First, understand your debt. Take ownership of the choices you made regarding college and debt. Compile a list of what is currently outstanding, including the balance, interest rate and minimum payment. It makes sense to understand just how long it could take to pay these loans off.

You may want to develop a realistic monthly budget. You might find areas where you can cut back and put the money toward making extra principal payments on your debt. The extra cash could also be used to build an emergency reserve. After all, it is stressful to choose between making a loan payment and fixing your car.

Look at all of your repayment options. These depend on whether the loan is a federal or private student loan. Discuss private loan options with your lender. For federal loans, the options might include those mentioned below.

Standard plan: With these types of loans, you will pay a certain amount each month over a 10-year period. The interest rates on these loans can be fixed or variable. Fixed rates do not change. Variable rates may change each year.

Extended plan: This option allows you to extend the time you have to pay the loan. This period can be from 15 to 30 years. Your monthly payment will be lower, but the interest paid over the life of the loan will be higher.

Graduated plan: Recognizing that salaries are often lower during the initial working years and higher later on, the graduated plan allows you to start out with low payments and increase them as time goes on.
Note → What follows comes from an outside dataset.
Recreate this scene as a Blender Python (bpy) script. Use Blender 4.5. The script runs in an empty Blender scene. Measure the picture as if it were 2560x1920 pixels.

Income-driven plans: Payments under these plans are based on income and family size. The four types are: pay as you earn, revised pay as you earn, income-based repayment and income-contingent repayment. It should be noted that you must apply for these plans each year. Payments can equal between 10% and 20% of your discretionary income. Loan balances are sometimes eligible to be forgiven at the end of the repayment period. The federal student aid website at studentaid.ed.gov will have more details on how these work.

You may also find it helpful to refinance your loans to obtain a lower interest rate. Refinancing is available only with a new private loan. You might want to review federal consolidation loans, as well. Please note that if you refinance your old loans, you will have to abide by the terms and conditions of your new private loan. If you had federal loans, the option to use income-driven repayment plans is eliminated.

Private loans are never eligible for federal relief programs. Federal relief programs could include certain protections such as fixed interest rates as well as deferment and forbearance opportunities in times of hardship.

Another source to look at for help with your student loans is your employer. While only about 4.0% of employers offer student debt assistance, more are predicted to do so in the future.

One final point is a note of caution: watch out for scammers. They may claim to get you access to a special federal loan assistance program for a fee. This could be a red flag for a potential scam, as there is no fee to apply for any federal repayment plan.